#60 – Pushback on your boundaries doesn't mean you're wrong

Sep 05, 2024 2:30 pm

#60 – Pushback on your boundaries doesn't mean you're wrong

Judging by the amount of self-help books, podcasts, articles, and webinars devoted to it, setting healthy boundaries is not an easy task. (I've written about some reasons why in other posts.)


But if I expect that everyone will be happy about the boundaries I set, it becomes an impossible task.


When I was pregnant, I attended a prenatal course with a dozen other women. One day, the talk was about how to deal with unannounced (most likely unwanted) visits once the baby was born.


"Just say it's not a good time," and "we'll let you know when you can visit," the midwife advised.

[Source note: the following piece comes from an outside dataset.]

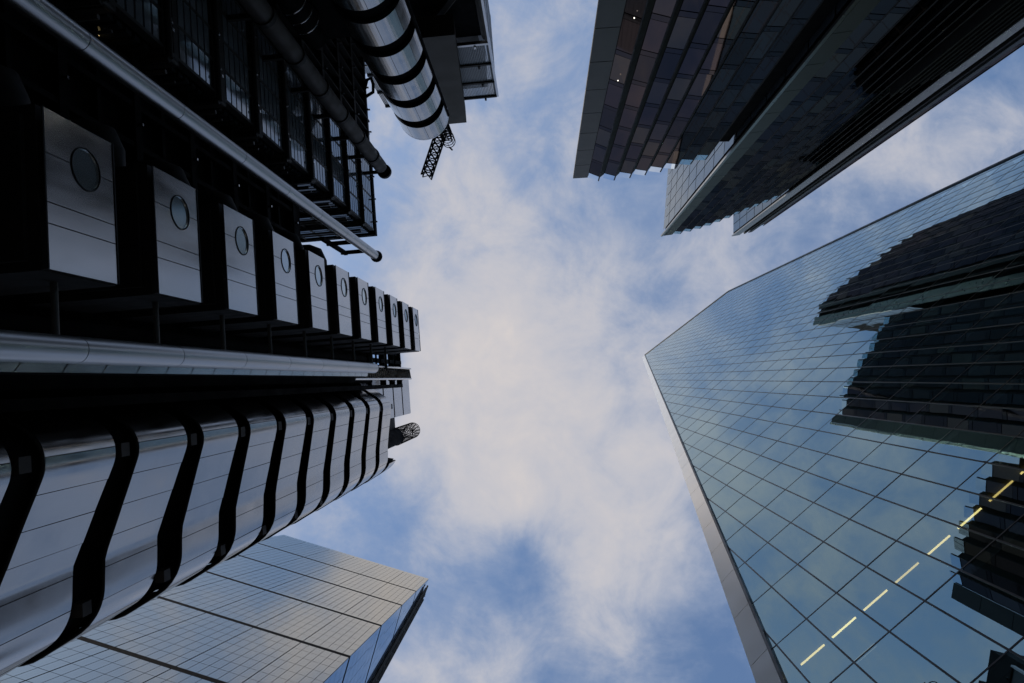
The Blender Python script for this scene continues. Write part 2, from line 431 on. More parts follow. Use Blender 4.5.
# ================================================================== stepped sawtooth tower (top right)
will = thing('stepped_tower', 'dark plum glass tower of three stepped blocks with sawtooth roofline', 'tower', WW(18, -32, -1.6))
def bez_tips(pts, w):
    """points every w metres along a polyline"""
    out = [pts[0]]; need = w
    for p, q in zip(pts, pts[1:]):
        L = math.hypot(q[0] - p[0], q[1] - p[1]); pos = 0.0
        while L - pos >= need:
            pos += need; need = w
            out.append((p[0] + (q[0] - p[0]) * pos / L, p[1] + (q[1] - p[1]) * pos / L))
        need -= (L - pos)
    return out
def saw_block(front, back_y, ztop, x_lo, x_hi, tooth, strip, corner_extra, rng, depth=0.25, fh=4.0):
    """one block: corner strip, then teeth (long glass panel + short dark return) along the measured front line"""
    zb = -1.6
    body = MB()
    tips = bez_tips(front, tooth)
    zig = []
    pans = []
    for k in range(len(tips) - 1):
        p, q = tips[k], tips[k + 1]
        dx, dy = q[0] - p[0], q[1] - p[1]; L = math.hypot(dx, dy); tx, ty = dx / L, dy / L
        nx, ny = -ty, tx                                  # towards the street (north)
        s0 = (p[0], p[1])
        tip = (p[0] + tx * L * 0.70 + nx * L * depth, p[1] + ty * L * 0.70 + ny * L * depth)
        pans.append((s0, tip, (q[0], q[1])))
        zig += [s0, tip]
    zig.append(tips[-1])
    poly = [(p[0], p[1] - 0.06) for p in zig] + [(x_hi, back_y), (x_lo, back_y)]
    body.prism(poly[::-1], zb, ztop - 0.9)
    blk = body.build('tower_block', M['black'], will)
    for j, (s0, tip, nx_) in enumerate(pans):
        glz = MB(); par = MB(); fin = MB()
        z = ztop - 1.3
        while z > 2:
            z0 = max(2, z - fh)
            # tall vision pane and a thin dark spandrel, each pane its own tint
            mi = rng.choice((0, 0, 1, 1, 2, 3, 3))
            t0, t1 = rng.gauss(0, 0.006), rng.gauss(0, 0.006)
            a = Vector((*s0, 0)); b = Vector((*tip, 0))
            d = (b - a).normalized(); nrm = Vector((-d.y, d.x, 0))
            p0 = a + d * 0.04; p1 = b - d * 0.06
            glz.face([(p0.x + nrm.x * t0, p0.y + nrm.y * t0, z0 + 0.62), (p1.x + nrm.x * t1, p1.y + nrm.y * t1, z0 + 0.62), (p1.x, p1.y, z - 0.05), (p0.x, p0.y, z - 0.05)], mi)
            glz.face([(p0.x, p0.y, z0 + 0.05), (p1.x, p1.y, z0 + 0.05), (p1.x, p1.y, z0 + 0.57), (p0.x, p0.y, z0 + 0.57)], 1)
            z -= fh
        # return face: dark metal fin that stands a little proud at the tip
        a = Vector((*tip, 0)); b = Vector((*nx_, 0)); d = (b - a).normalized(); nrm = Vector((-d.y, d.x, 0))
        fin.solid([(a.x, a.y, zb), (b.x, b.y, zb), (b.x, b.y, ztop - 0.9), (a.x, a.y, ztop - 0.9)],
                  [(a.x - nrm.x * .05, a.y - nrm.y * .05, zb), (b.x - nrm.x * .05, b.y - nrm.y * .05, zb), (b.x - nrm.x * .05, b.y - nrm.y * .05, ztop - 0.9), (a.x - nrm.x * .05, a.y - nrm.y * .05, ztop - 0.9)])
        fin.beam((tip[0], tip[1], zb), (tip[0], tip[1], ztop), 0.09)
        # glass parapet screen
        s = Vector((*s0, 0)); e = Vector((*tip, 0)); d = (e - s).normalized(); nrm = Vector((-d.y, d.x, 0)) * 0.02
        par.solid([(s.x, s.y, ztop - 1.2), (e.x, e.y, ztop - 1.2), (e.x, e.y, ztop + 0.25), (s.x, s.y, ztop + 0.25)],
                  [(s.x - nrm.x, s.y - nrm.y, ztop - 1.2), (e.x - nrm.x, e.y - nrm.y, ztop - 1.2), (e.x - nrm.x, e.y - nrm.y, ztop + 0.25), (s.x - nrm.x, s.y - nrm.y, ztop + 0.25)])
        glz.build('window_column', M['w_glass'], blk)
        fin.build('sawtooth_fin', M['dark'], blk)
        par.build('parapet_screen', M['w_par'], blk)
    return blk
rw = random.Random(11)
def corner_strip(blk, p, q, ztop, mat, name, fh=4.0, thick=0.18, gap=0.035):
    mb = MB()
    d = Vector((q[0] - p[0], q[1] - p[1], 0)).normalized(); nrm = Vector((d.y, -d.x, 0)) * thick
    z = ztop
    while z > -1.6:
        z0 = max(-1.6, z - fh)
        a = [(p[0], p[1], z0 + gap), (q[0], q[1], z0 + gap), (q[0], q[1], z - gap), (p[0], p[1], z - gap)]
        mb.solid(a, [(v[0] + nrm.x, v[1] + nrm.y, v[2]) for v in a])
        z -= fh
    return mb.build(name, mat, blk)
def side_wall(blk, p, q, z0, z1, name, fh=4.0, w=1.5, mat=None):
    """gridded glass flank from p to q"""
    mb = MB(); ln = MB()
    d = Vector((q[0] - p[0], q[1] - p[1], 0)); L = d.length; d.normalize(); nrm = Vector((d.y, -d.x, 0))
    if nrm.x > 0: nrm = -nrm
    n = int(L / w)
    z = z1
    while z > z0:
        for k in range(n):
            a = Vector((*p, 0)) + d * (k * w + 0.05); b = Vector((*p, 0)) + d * ((k + 1) * w - 0.05)
            t = [rw.gauss(0, 0.006) for _ in range(4)]
            zz = max(z0, z - fh)
            mb.face([(a.x + nrm.x * (0.05 + t[0]), a.y + nrm.y * .05, zz + .11), (b.x + nrm.x * (0.05 + t[1]), b.y + nrm.y * .05, zz + .11), (b.x + nrm.x * (.05 + t[2]), b.y + nrm.y * .05, z - .11), (a.x + nrm.x * (.05 + t[3]), a.y + nrm.y * .05, z - .06)])
        z -= fh
    return mb.build(name, mat or M['w_side'], blk)
# lowest block
b1 = saw_block([(4.17, -19.22), (6.3, -19.12), (9.2, -19.62), (12.0, -20.16), (15.0, -21.02), (16.4, -21.5)], -42, 64.4, 6.8, 16.0, 1.46, None, None, rw)
corner_strip(b1, (2.76, -19.04), (4.15, -19.11), 64.4, M['w_corner'], 'corner_panel')
for x, y, z in ((4.70, -18.78, 34.9), (4.66, -18.78, 42.4)):
    mb = MB(); mb.ball((x, y, z), .036); mb.build('lit_lamp', M['lamp_white'], b1)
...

Jaws dropped, gasps were heard, and uneasiness was palpable. "How could I ever say no to my mother-in-law [or auntie Carmen or neighbor or ...]?"


The midwife responded, "I know it seems difficult, but believe me, as the saying goes, it's better for your face to turn red for a moment than to stay yellow forever because you didn’t dare to speak up."


So, I'm here to remind you of these four principles (which I'm sure you already know):


  1. Self-care: Your only responsibility is with yourself – let others take care of themselves.
  2. Integrity: Your boundaries are for you, not for them; you set boundaries to protect your integrity, not to try and change other people's behavior.
  3. Acceptance: Other people have the right to say "no" to your "no," which is where adult, mature communication and finding a third way come in.
  4. Ownership: Just because others resist your boundaries doesn't mean you didn’t have the right to set them. Whatever they say, do, or feel is about them, not you.


Which of your boundaries were met with resistance but made your life better in the long run?